Our main reasons for wanting to homeschool stemmed from our oldest daughter. She was falling further and further behind in public school when it came to math. Because she was not a behavior issue, she kind of just slipped through the cracks. Because of mandatory testing and low test scores, Minnesota schools seem to focus strongly on reading. And we all know that reading is one of the basic blocks of LIFE. We need to be able to read, it’s a great skill to have, and obviously one that should be taught in schools. However, this happens at the expense of other subjects. History and science are usually the first to go. Math gets more attention, but they don’t have the same sorts of intervention in place for students struggling in math that they do for reading. Our oldest daughter reads at a high school level. She struggles with the simplest of math.

After finding out that they placed her at the behavior table (yes, they have one of those) in her classroom, not because she was having behavior issues, but because she was “slow in math”, I met with the principal. I had been researching online public schools and was seriously considering it, as I thought it would be a way to slow the math down a bit and get her skills back where they needed to be. And I never want my daughter to feel like she is stupid just because she has struggles in certain things. That’s when all of the promises for help started flowing in. As soon as they realized they were going to be losing the revenue they get for her, they wanted to “be there” to support us. I pulled her anyway.

The online public school did not fix the issues though. It was more of the same, except now she was at home. So we unenrolled her from there in March of last year. At the start of this year, we brought our 2nd grade daughter home as well. The main reason for that was because we are already here and I didn’t want all of us going different directions and having different schedules.

So far, we love it! Like I said, this is our first year, so we haven’t really smoothed out all of the bumps. We enjoy our time together and the girls like being able to go at their own pace. At the moment we are using Life of Fred (GREAT math series, told within a story… look it up, even if you don’t homeschool), Story of the World (still figuring that one out), and Road Trip USA by Confessions of a Homeschooler.  SOTW and Road Trip USA are a history and geography curriculum, respectively.

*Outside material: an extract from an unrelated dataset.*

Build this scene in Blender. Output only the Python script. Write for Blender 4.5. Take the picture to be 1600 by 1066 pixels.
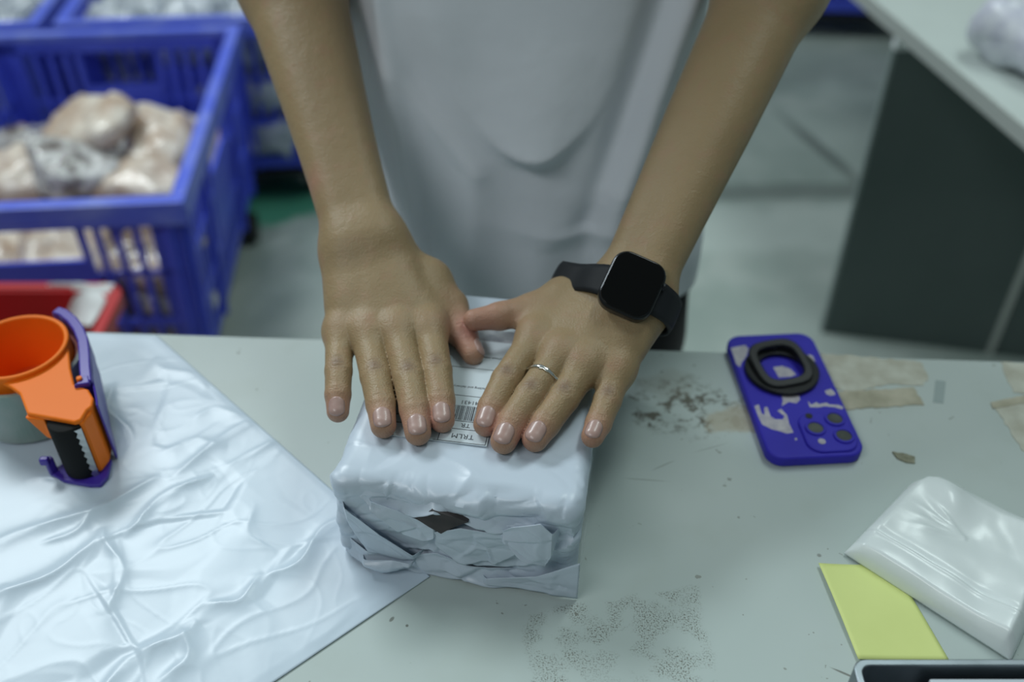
import bpy, bmesh, math, random
import numpy as np
from mathutils import Vector, Matrix, noise, Euler

PI = math.pi
R = math.radians
for o in list(bpy.data.objects):
    bpy.data.objects.remove(o)
SC = bpy.context.scene
COL = SC.collection

# ------------------------------------------------------------------ camera
TZ = 0.75            # table top height
CAM_H = 0.575        # camera above the table top
PITCH = R(40.0)
FPX = 1556.0
cam_d = bpy.data.cameras.new('camera')
cam = bpy.data.objects.new('camera', cam_d)
COL.objects.link(cam)
cam.location = (0, 0, TZ + CAM_H)
cam.rotation_euler = (R(90) - PITCH, 0, 0)
cam_d.sensor_width = 36.0
cam_d.lens = FPX * 36.0 / 1600.0
cam_d.clip_start = 0.02
cam_d.dof.use_dof = True
cam_d.dof.focus_distance = 0.665
cam_d.dof.aperture_fstop = 3.0
SC.camera = cam

# ------------------------------------------------------------------ world, lights, exposure
w = bpy.data.worlds.new('world'); SC.world = w
w.use_nodes = True
bgn = w.node_tree.nodes['Background']
bgn.inputs['Color'].default_value = (0.66, 0.84, 0.86, 1)
bgn.inputs['Strength'].default_value = 0.21
SC.view_settings.view_transform = 'Standard'
SC.view_settings.look = 'None'
SC.view_settings.gamma = 1.0
SC.view_settings.exposure = -0.14
SC.view_settings.use_curve_mapping = False

def area(name, loc, target, sx, sy, power, color):
    l = bpy.data.lights.new(name, 'AREA'); l.shape = 'RECTANGLE'
    l.size = sx; l.size_y = sy; l.energy = power; l.color = color
    o = bpy.data.objects.new(name, l); COL.objects.link(o)
    o.location = loc
    o.rotation_euler = (Vector(target) - Vector(loc)).to_track_quat('-Z', 'Y').to_euler()
    return o
area('tube_and_fill_light', (-1.45, 2.1, 2.9), (-0.3, 0.6, 0.75), 1.4, 0.45, 56, (0.88, 0.97, 1.0))
area('tube_and_fill_light', (0.9, 1.5, 3.1), (0.6, 1.6, 0.0), 1.4, 0.4, 22, (0.86, 1.0, 0.98))  # fill lamp added overhead to brighten the floor
area('tube_and_fill_light', (-1.3, -0.7, 2.9), (0.0, 0.7, 0.9), 1.4, 0.4, 19, (0.95, 0.98, 1.0))  # unseen soft fill behind the camera, raised for the shirt front

def P(px, py, h=0.0):
    """point of the room at height h over the table top, seen at (px, py) of a 1600x1066 frame"""
    u = (px - 800) / FPX; v = (py - 533) / FPX
    zc = math.sin(PITCH) + v * math.cos(PITCH)
    yc = math.cos(PITCH) - v * math.sin(PITCH)
    d = (CAM_H - h) / zc
    return Vector((u * d, yc * d, TZ + h))
def PD(px, py, d):
    """point at optical depth d"""
    u = (px - 800) / FPX; v = (py - 533) / FPX
    zc = math.sin(PITCH) + v * math.cos(PITCH)
    yc = math.cos(PITCH) - v * math.sin(PITCH)
    return Vector((u * d, yc * d, TZ + CAM_H - zc * d))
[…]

I can’t say that our path is perfect yet, because it’s nowhere near that. Today I am struggling with finding a schedule that works for us. I’ve thought about “deschooling” for a period of time, but as someone who doesn’t do well without any structure, I’m not sure if I will just end up feeling like we are doing “nothing” or not. I already know that unschooling is not the answer here. It’s a good choice for those who can make it work, but my brain does not operate like that, and I would be doing all of us a disservice.

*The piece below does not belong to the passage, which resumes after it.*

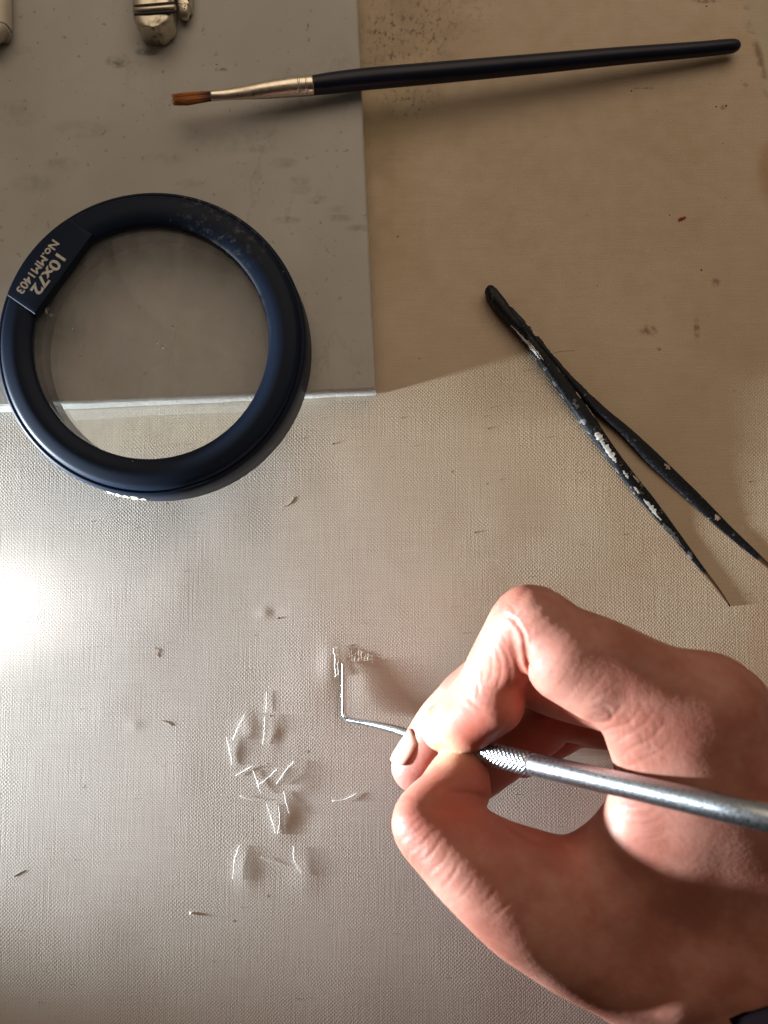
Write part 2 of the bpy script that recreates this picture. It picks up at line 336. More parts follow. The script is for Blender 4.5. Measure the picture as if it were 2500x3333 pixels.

I promise I’m not weird (ok, I am. Just not because of this), abusive, or a hermit. Well, I can be a hermit because of my depression, but not because I homeschool. I don’t hide my kids under a rock. They get out more than they did while in school. We don’t homeschool for religious reasons or because we are “training up our children” a certain way. This just works for us, and I’m so glad we made the choice.

A blog by any other name…

Hello, blogging world! This is my attempt at a real “grown up” blog. Maybe I will lose my fear and share it with the entire world, including people who know me. I’ve always blogged as anonymously as I could so that I wouldn’t hesitate in sharing more about myself. Let’s face it, if we know that people we know in real life are going to read our words, we might hold back a little bit. Not because we want a private place to talk about people behind their backs, but because that is such a… vulnerable place to be. I’ve spent a lot of time in my life building up walls to keep people out. I fear being judged, looked down upon, and ridiculed. I guard my heart because I am so convinced that people want to tear it apart. I was bullied a lot as a child, and to say that it doesn’t affect me as an adult would be a flat out lie. It affects me a lot. I don’t do things I want to do. I don’t talk to people I want to talk to. I worry constantly that I’m not good enough. That people don’t really want me. That no one really cares about me. That if you’re my friend, I have to work for it. I have to impress you. I have to be you. And it’s exhausting. As an adult, I’ve learned to drop some of these feelings. I know that my real friends love and accept me just the way I am. I know that my husband loves me (woohoo, I have one of those!). I know that my children love me. But I don’t love myself, so it makes it really hard to accept that from others. I blame myself for every problem we have. I think everyone is blaming me for every problem we have. I hate myself for being the way I am. But I am so paralyzed in my feelings that I don’t know how to branch out and make it right.

Please don’t think that I live a terrible life. I don’t. I go out into the world. I do things with my friends and family. I laugh and smile. I enjoy things. And this blog is not going to be about depression alone. But it is a scary thing to walk with. And as much as I like to build walls, I also have a deep desire to be truly KNOWN by people. I don’t believe in being fake. We all are, for various reasons. Don’t try to lie and say you aren’t. Maybe not overall, but we all have it in us to bring a false persona to the plate. 

I want this blog to be about ME. The real me. The one who hurts, loves, cries, laughs, dances, hates, plays, etc… and maybe I will one day feel free to invite all of you in.